As últimas alterações ao estágio de Advocacia em Portugal têm levantado preocupações significativas entre os jovens aspirantes a Advogados.
Embora a intenção inicial das reformas fosse democratizar o acesso à profissão, a realidade tem-se mostrado bastante diferente.
Estas mudanças, em vez de facilitarem o ingresso na Advocacia, têm, na prática, dificultado o acesso de muitos jovens à profissão.
A obrigatoriedade de remuneração dos Advogados-Estagiários surgiu com o objetivo de impedir que a falta de recursos financeiros se tornasse uma barreira para aqueles com menos posses.
A ideia era nobre: assegurar que todos, independentemente da sua condição económica, pudessem realizar o estágio e, assim, seguir uma carreira na Advocacia.
No entanto, a implementação desta medida tem-se revelado problemática.
Uma das principais dificuldades é que a maior parte da Advocacia em Portugal, mais de 80%, é exercida em prática individual.
Muitos destes Advogados, que trabalham por conta própria, não têm condições financeiras para suportar os encargos de remunerar estagiários nos termos previstos pela lei – uma remuneração mínima mensal acrescida de 25%.
Além disso, é preciso reconhecer a complexidade de convencer os Advogados a pagar para ensinar, especialmente numa fase inicial do estágio.
O estágio é uma etapa fundamental para a formação prática dos futuros Advogados, mas implica um investimento significativo de tempo e recursos por parte dos patronos.
A imposição de uma remuneração obrigatória, sem considerar a realidade financeira de muitos Advogados em prática individual, agrava ainda mais a situação.
A Ordem dos Advogados, por sua vez, tem a responsabilidade de nomear um patrono para os estagiários que não consigam encontrar um.
Contudo, surge a questão: como nomear um patrono que, além de assumir a responsabilidade de formar um estagiário, ainda tenha que remunerá-lo?
Este dilema coloca em evidência a desconexão entre a medida de remuneração obrigatória e a realidade prática da Advocacia em Portugal.
No entanto, é essencial que não se ignore a realidade existente.

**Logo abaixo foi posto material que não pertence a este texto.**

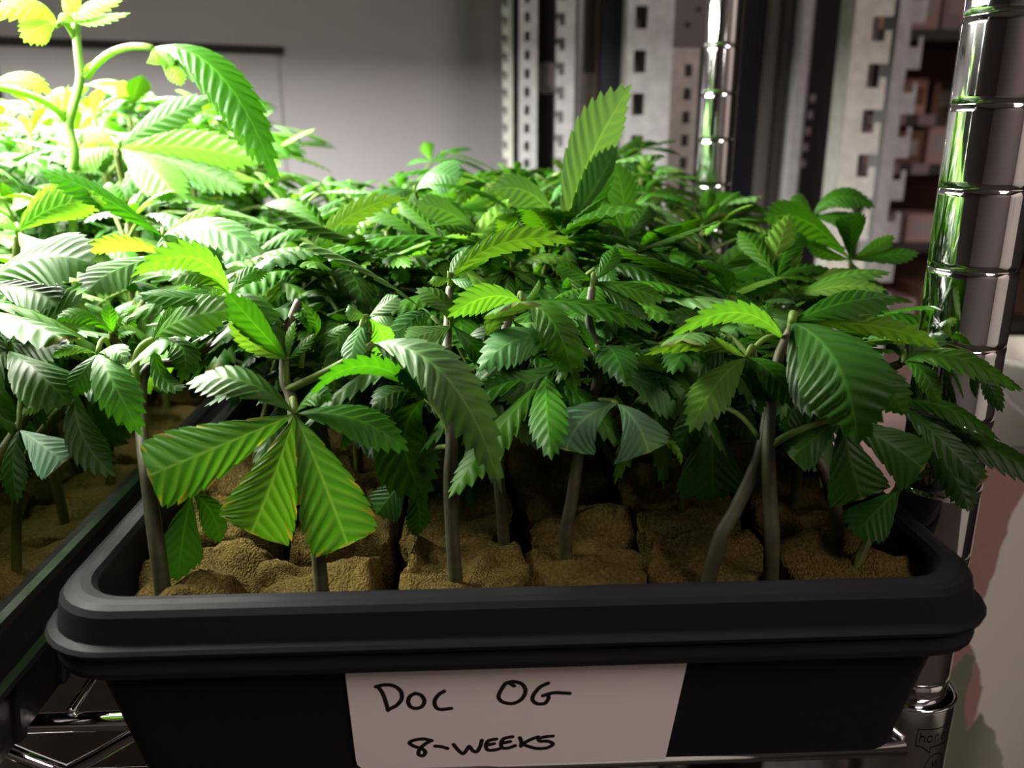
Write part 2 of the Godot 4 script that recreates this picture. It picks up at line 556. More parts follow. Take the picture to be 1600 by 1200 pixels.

A medida, tal como foi implementada, não só dificulta o acesso à profissão como pode levar à elitização da Advocacia.
Com as novas exigências, o estágio pode acabar por estar reservado apenas aos melhores alunos ou àqueles que tenham conexões que lhes facilitem o acesso (o conhecido fator “cunha”).
Em última análise, esta medida, aprovada pela anterior maioria de esquerda, pode ter consequências adversas.
Em vez de democratizar a profissão, corre o risco de torná-la ainda mais elitista e inacessível para muitos jovens talentosos que não dispõem dos recursos necessários ou das conexões certas para iniciar a sua carreira na Advocacia.
Assim, é imperativo reavaliar estas políticas, procurando um equilíbrio que assegure a remuneração justa dos Advogados-Estagiários sem, contudo, inviabilizar o acesso dos jovens à profissão.
Porque não podem, como sucede noutras profissões, os Advogados-Estagiários receber bolsas do IEFP?
Somente através de um diálogo amplo e de uma compreensão profunda das realidades do setor será possível encontrar soluções que realmente democratizem o acesso à Advocacia em Portugal.
O conhecimento da realidade será sempre o primeiro passo para qualquer progresso significativo.